It's been known since last year that Obama and Clinton corresponded occasionally via her private account, but the White House has insisted Obama did not know she relied on it routinely and exclusively for official business.

 

A report on the FBI's June 7, 2016 interview with "Guccifer" confirms FBI Director James Comey's claim that Lazar falsely asserted that he'd surreptitiously accessed Clinton's server.

 

"Lazar began by stating that he had never claimed to hack the Clinton server. [An FBI agent] then advised that Fox News had recently published an article which reported that Lazar had claimed to hack the Clinton server. Lazar then stated that he recalled the interview with Fox News, and that he had lied to them about hacking the Clinton server."

 

Additional FBI interviewees whose reports were made public Friday included Jake Sullivan, Clinton's policy planning director; Bryan Pagliano, a former Clinton technology aide; Monica Hanley, a veteran Clinton aide who worked for her in the Senate and at State; and Sidney Blumenthal, Clinton’s longtime confidant.

 

Hanley revealed in her FBI interview that she had no idea where a thumb drive she used to store an archive of Clinton's emails had gone. Hanley searched for the thumb drive, which the FBI described as "something she happened to have laying around the house," several times but was unable to find it.

 

The interviews provide more insight into Clinton's lack of technical acumen. According to the FBI's Abedin writeup, she "could not use a computer"; Hanley said Clinton had no idea what her own email password was, and had to rely on aides.

 

The so-called "302" reports also detail FBI interviews with former Secretary of State Colin Powell, former CIA acting director Mike Morell, State Department official Pat Kennedy, State Department Inspector General Steve Linick, Bill Clinton aide Justin Cooper, former diplomatic security chief Eric Boswell and longtime diplomat Lewis Lukens.

 

Some of the interview reports had the subject's name removed on privacy grounds before the records were released.
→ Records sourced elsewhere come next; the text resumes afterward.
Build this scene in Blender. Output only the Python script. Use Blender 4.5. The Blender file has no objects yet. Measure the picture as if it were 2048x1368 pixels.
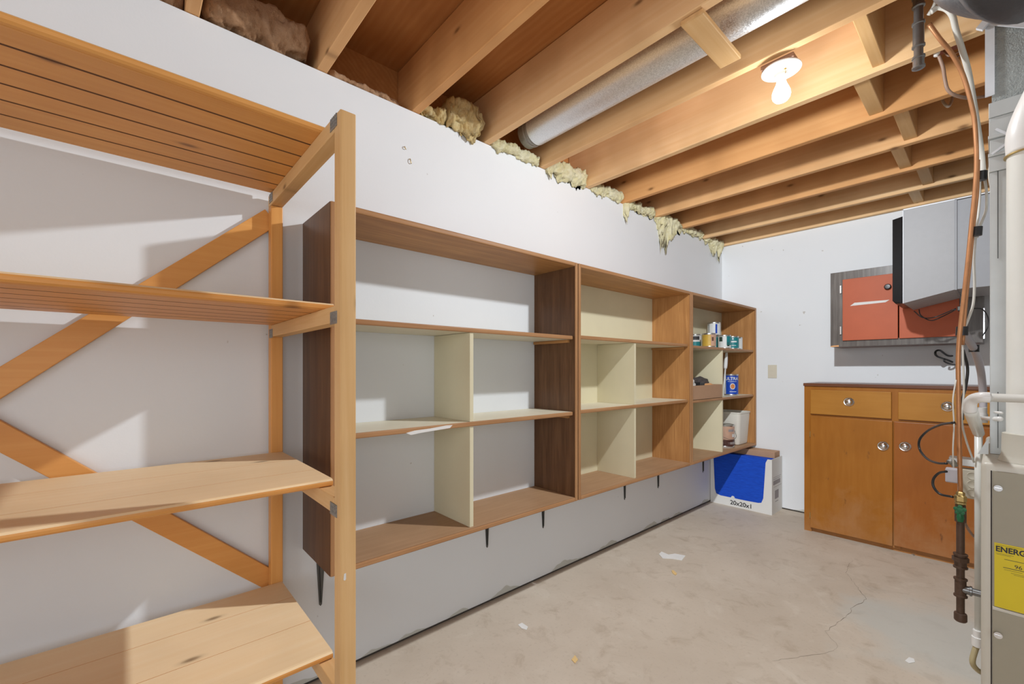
import bpy, bmesh, math, random
from mathutils import Vector, Matrix, noise, geometry

S = bpy.context.scene
COL = S.collection
random.seed(7)

# ---------------------------------------------------------------- camera
F_PX, TH, V0 = 865.73, 0.8442, 739.0          # focal length in pixels, yaw, horizon row
CX, CZ = 1.743, 1.198
sT, cT = math.sin(TH), math.cos(TH)
cam = bpy.data.objects.new('camera', bpy.data.cameras.new('camera'))
COL.objects.link(cam); S.camera = cam
cam.location = (CX, 0, CZ)
cam.rotation_euler = (math.pi/2, 0, TH)
cam.data.sensor_width = 36
cam.data.lens = F_PX/2048*36
cam.data.shift_y = (V0-684)/2048
cam.data.clip_start = 0.02

# ---------------------------------------------------------------- colour management
S.view_settings.view_transform = 'Standard'
S.view_settings.look = 'None'
S.view_settings.gamma = 1
S.view_settings.use_curve_mapping = False
S.view_settings.exposure = 0.22

# ---------------------------------------------------------------- world and lights
w = bpy.data.worlds.new('world'); S.world = w; w.use_nodes = True
w.node_tree.nodes['Background'].inputs[0].default_value = (0.95, 0.97, 1.0, 1)
w.node_tree.nodes['Background'].inputs[1].default_value = 0.5
BULB = Vector((1.194, 1.855, 2.262))
BULB_POWER = 25.5
def area(name, loc, rot, sx, sy, power, col=(1, .95, .9)):
    l = bpy.data.lights.new(name, 'AREA'); l.shape = 'RECTANGLE'; l.size = sx; l.size_y = sy
    l.energy = power; l.color = col
    o = bpy.data.objects.new(name, l); COL.objects.link(o); o.location = loc; o.rotation_euler = rot
    return o
# added fill lamp behind the camera, set in a made-up window
def falloff(l, kind, strength, smooth=.0):
    l.use_nodes = True; t = l.node_tree; e = t.nodes['Emission']; f = t.nodes.new('ShaderNodeLightFalloff')
    f.inputs['Strength'].default_value = strength; f.inputs['Smooth'].default_value = smooth
    t.links.new(f.outputs[kind], e.inputs['Strength'])
wa = area('back_fill_light', (1.9, -2.50, 1.35), (math.radians(90), 0, 0), 1.7, 1.3, 6.6, (.88, .94, 1))
falloff(wa.data, 'Linear', 1.0)
# second added fill lamp, in a made-up window of the unseen right-hand wall
wa2 = area('side_fill_light', (3.36, -.55, 1.35), (math.radians(90), 0, math.radians(90)), 1.5, 1.3, 3.3, (.88, .95, 1))
falloff(wa2.data, 'Linear', 1.0)

# ================================================================ helpers
def link(o, parent=None):
    COL.objects.link(o)
    if parent: o.parent = parent
    return o
def tag(o, label=None, cat=None, group=None, kind=None):
    if label: o['label'] = label
    if cat: o['category'] = cat
    if group: o['group'] = group
    if kind: o['kind'] = kind
    return o
def thing(name, loc, label, cat, group=None):
    o = bpy.data.objects.new(name, None); COL.objects.link(o)
    o.location = loc; o.empty_display_size = .05
    return tag(o, label, cat, group)

def ray(u, v, D):
    """point seen in column u, row v of the photograph at depth D"""
    R = (u-1024)/F_PX*D
    return Vector((CX - sT*D + cT*R, cT*D + sT*R, CZ - (v-V0)/F_PX*D))
def on_y(u, v, y):
    r = (u-1024)/F_PX; D = y/(cT + sT*r); return ray(u, v, D)
def on_x(u, v, x):
    r = (u-1024)/F_PX; D = (CX-x)/(sT - cT*r); return ray(u, v, D)
def on_z(u, v, z):
    return ray(u, v, (CZ-z)*F_PX/(v-V0))

class MB:
    """collects shapes in world space, builds ONE mesh object"""
    def __init__(s): s.bm = bmesh.new()
    def box(s, a, b, bev=0, seg=2, rot=None, piv=None):
        x0, y0, z0 = [min(p, q) for p, q in zip(a, b)]; x1, y1, z1 = [max(p, q) for p, q in zip(a, b)]
        t = bmesh.new()
        vs = [t.verts.new(p) for p in ((x0,y0,z0),(x1,y0,z0),(x1,y1,z0),(x0,y1,z0),(x0,y0,z1),(x1,y0,z1),(x1,y1,z1),(x0,y1,z1))]
        for f in ((0,3,2,1),(4,5,6,7),(0,1,5,4),(1,2,6,5),(2,3,7,6),(3,0,4,7)): t.faces.new([vs[i] for i in f])
        if bev: bmesh.ops.bevel(t, geom=list(t.edges), offset=bev, segments=seg, profile=.5, affect='EDGES')
        if rot is not None:
            p = Vector(piv) if piv is not None else Vector(((x0+x1)/2,(y0+y1)/2,(z0+z1)/2))
            bmesh.ops.transform(t, matrix=Matrix.Translation(p) @ rot.to_4x4() @ Matrix.Translation(-p), verts=t.verts)
        s._merge(t); return s
    def _merge(s, t):
        me = bpy.data.meshes.new('t'); t.to_mesh(me); t.free(); s.bm.from_mesh(me); bpy.data.meshes.remove(me)
    def prism(s, poly, d):
        """poly: list of 3D points (planar), extruded along vector d"""
        d = Vector(d); t = bmesh.new()
        a = [t.verts.new(p) for p in poly]; b = [t.verts.new(Vector(p)+d) for p in poly]; n = len(poly)
        t.faces.new(a[::-1]); t.faces.new(b)
        for i in range(n): t.faces.new((a[i], a[(i+1) % n], b[(i+1) % n], b[i]))
        bmesh.ops.recalc_face_normals(t, faces=t.faces)
        s._merge(t); return s
    def beam(s, p, q, w, h, up=(0,0,1), bev=0):
        """rectangular bar from p to q; w across (perp. to up), h along up"""
        p, q = Vector(p), Vector(q); d = (q-p); L = d.length; d.normalize(); up = Vector(up)
        sd = d.cross(up).normalized(); u2 = sd.cross(d).normalized()
        M = Matrix((d, sd, u2)).transposed().to_4x4(); M.translation = p
        t = MB(); t.box((0,-w/2,-h/2), (L, w/2, h/2), bev); bmesh.ops.transform(t.bm, matrix=M, verts=t.bm.verts)
        s._merge(t.bm); return s
    def lathe(s, prof, c, axis=(0,0,1), n=32, sx=1, sy=1):
        """prof: [(r, h)], revolve about axis through c"""
        ax = Vector(axis).normalized(); M = Vector((0,0,1)).rotation_difference(ax).to_matrix().to_4x4(); M.translation = Vector(c)
        t = bmesh.new(); rings = []
        for r, h in prof:
            if r < 1e-6: rings.append([t.verts.new(M @ Vector((0,0,h)))])
            else: rings.append([t.verts.new(M @ Vector((r*sx*math.cos(k*2*math.pi/n), r*sy*math.sin(k*2*math.pi/n), h))) for k in range(n)])
        for A, B in zip(rings, rings[1:]):
            for k in range(n):
                k2 = (k+1) % n
                if len(A) == 1 and len(B) == 1: continue
                if len(A) == 1: t.faces.new((A[0], B[k], B[k2]))
                elif len(B) == 1: t.faces.new((A[k], B[0], A[k2]))
                else: t.faces.new((A[k], A[k2], B[k2], B[k]))
        if len(rings[0]) > 1: t.faces.new(rings[0][::-1])
        if len(rings[-1]) > 1: t.faces.new(rings[-1])
        bmesh.ops.recalc_face_normals(t, faces=t.faces)
        s._merge(t); return s
    def tube(s, pts, r, n=10, smooth=6, closed=False, rfun=None, flat=1):
        P = [Vector(p) for p in pts]
        if smooth and len(P) > 2:
            Q = []
            for i in range(len(P)-1):
                p0 = P[i-1] if i else P[0]*2-P[1]; p1, p2 = P[i], P[i+1]; p3 = P[i+2] if i+2 < len(P) else P[-1]*2-P[-2]
                for k in range(smooth):
                    t = k/smooth
                    Q.append(.5*((2*p1)+(p2-p0)*t+(2*p0-5*p1+4*p2-p3)*t*t+(3*p1-p0-3*p2+p3)*t**3))
            Q.append(P[-1]); P = Q
        t = bmesh.new(); rings = []
        T0 = (P[1]-P[0]).normalized(); N = T0.orthogonal().normalized()
        for i, p in enumerate(P):
            T = (P[min(i+1, len(P)-1)]-P[max(i-1, 0)]).normalized()
            N = (N-T*N.dot(T)).normalized(); B = T.cross(N)
            rr = rfun(i/(len(P)-1))*r if rfun else r
            rings.append([t.verts.new(p+N*rr*math.cos(k*2*math.pi/n)+B*rr*flat*math.sin(k*2*math.pi/n)) for k in range(n)])
        for A, Bq in zip(rings, rings[1:]):
            for k in range(n): t.faces.new((A[k], A[(k+1) % n], Bq[(k+1) % n], Bq[k]))
        t.faces.new(rings[0][::-1]); t.faces.new(rings[-1])
        bmesh.ops.recalc_face_normals(t, faces=t.faces)
        s._merge(t); return s
    def build(s, name, mat, parent=None, smooth=None, loc=None):
        """loc: origin of a top-level mesh; a child takes its parent's origin"""
        org = Vector((0,0,0))
        if parent:
            p = parent
            while p: org += p.location; p = p.parent
        if loc is not None: org = org + Vector(loc)
        bmesh.ops.translate(s.bm, vec=-org, verts=s.bm.verts)
        me = bpy.data.meshes.new(name); s.bm.to_mesh(me); s.bm.free()
        if smooth:
            for f in me.polygons: f.use_smooth = True
            if smooth != 'all':
                try: me.set_sharp_from_angle(angle=math.radians(smooth if smooth is not True else 35))
                except Exception: pass
        me.materials.append(mat)
        o = bpy.data.objects.new(name, me); link(o, parent)
        if loc is not None: o.location = loc
        return o

def text_mesh(name, body, size, origin, xdir, ydir, mat, parent, depth=.0004, sx=1, align='LEFT', bold=.0):
    cu = bpy.data.curves.new('t', 'FONT'); cu.body = body; cu.size = size; cu.extrude = depth; cu.align_x = align; cu.offset = bold
    to = bpy.data.objects.new('t', cu); COL.objects.link(to)
    bpy.context.view_layer.update()
    me = bpy.data.meshes.new_from_object(to.evaluated_get(bpy.context.evaluated_depsgraph_get()))
    bpy.data.objects.remove(to); bpy.data.curves.remove(cu)
    xd = Vector(xdir).normalized(); yd = Vector(ydir).normalized(); zd = xd.cross(yd)
    M = Matrix((xd*sx, yd, zd)).transposed().to_4x4(); M.translation = Vector(origin)
    org = Vector((0,0,0)); p = parent
    while p: org += p.location; p = p.parent
    me.transform(Matrix.Translation(-org) @ M)
    me.name = name; me.materials.clear(); me.materials.append(mat)
    o = bpy.data.objects.new(name, me); link(o, parent); return o

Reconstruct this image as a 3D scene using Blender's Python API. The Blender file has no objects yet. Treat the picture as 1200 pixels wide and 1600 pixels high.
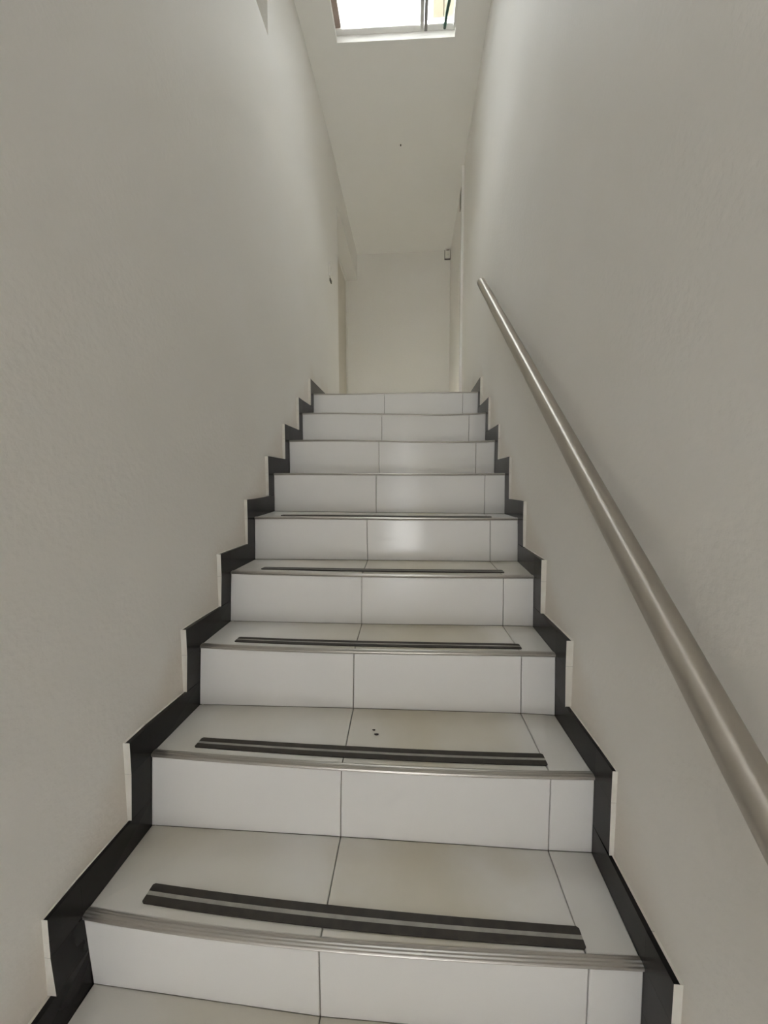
import bpy, bmesh, math, random
from mathutils import Vector, Matrix

random.seed(7)
S = 1.1                      # metres per unit of stair width
SC = bpy.context.scene
COL = SC.collection

# ---------------------------------------------------------------- camera
CAM = Vector((0.10767, -0.58549, 0.79959))
YAW, PITCH, ROLL, FPX = 0.072982, -0.080248, -0.003045, 587.24
cy, sy, cp, sp, cr, sr = math.cos(YAW), math.sin(YAW), math.cos(PITCH), math.sin(PITCH), math.cos(ROLL), math.sin(ROLL)
Fv = Vector((-sy * cp, cy * cp, sp))
R0 = Vector((cy, sy, 0))
U0 = R0.cross(Fv)
Rv = cr * R0 + sr * U0
Uv = -sr * R0 + cr * U0
cd = bpy.data.cameras.new('camera')
cam = bpy.data.objects.new('camera', cd)
COL.objects.link(cam)
cam.matrix_world = Matrix(((Rv.x, Uv.x, -Fv.x, CAM.x * S), (Rv.y, Uv.y, -Fv.y, CAM.y * S),
                           (Rv.z, Uv.z, -Fv.z, CAM.z * S), (0, 0, 0, 1)))
cd.sensor_fit = 'HORIZONTAL'
cd.sensor_width = 36.0
cd.lens = FPX / 1200.0 * 36.0
cd.clip_start = 0.02
SC.camera = cam

# ---------------------------------------------------------------- light: bright overcast sky
SKY = 8.0
world = bpy.data.worlds.new('overcast_sky')
SC.world = world
world.use_nodes = True
bg = world.node_tree.nodes['Background']
bg.inputs[0].default_value = (0.965, 0.985, 1.025, 1)
bg.inputs[1].default_value = SKY


def portal(name, loc, rot, sx, sy_):
    l = bpy.data.lights.new(name, 'AREA')
    l.shape = 'RECTANGLE'
    l.size, l.size_y = sx * S, sy_ * S
    l.cycles.is_portal = True
    o = bpy.data.objects.new(name, l)
    o.location = Vector(loc) * S
    o.rotation_euler = rot
    COL.objects.link(o)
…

Many of those people seem to be computer technicians or lower-level State Department officials.

 

The FBI published 58 pages of documents earlier this month that revealed Clinton had relied on others’ judgment to not send her classified material during email correspondences.

 

“Clinton did not recall receiving any emails she thought should not be on an unclassified system,” the FBI said in its Sept. 2 report. “She relied on State officials to use their judgment when emailing her and could not recall anyone raising concerns with her regarding the sensitivity of the information she received at her email address.”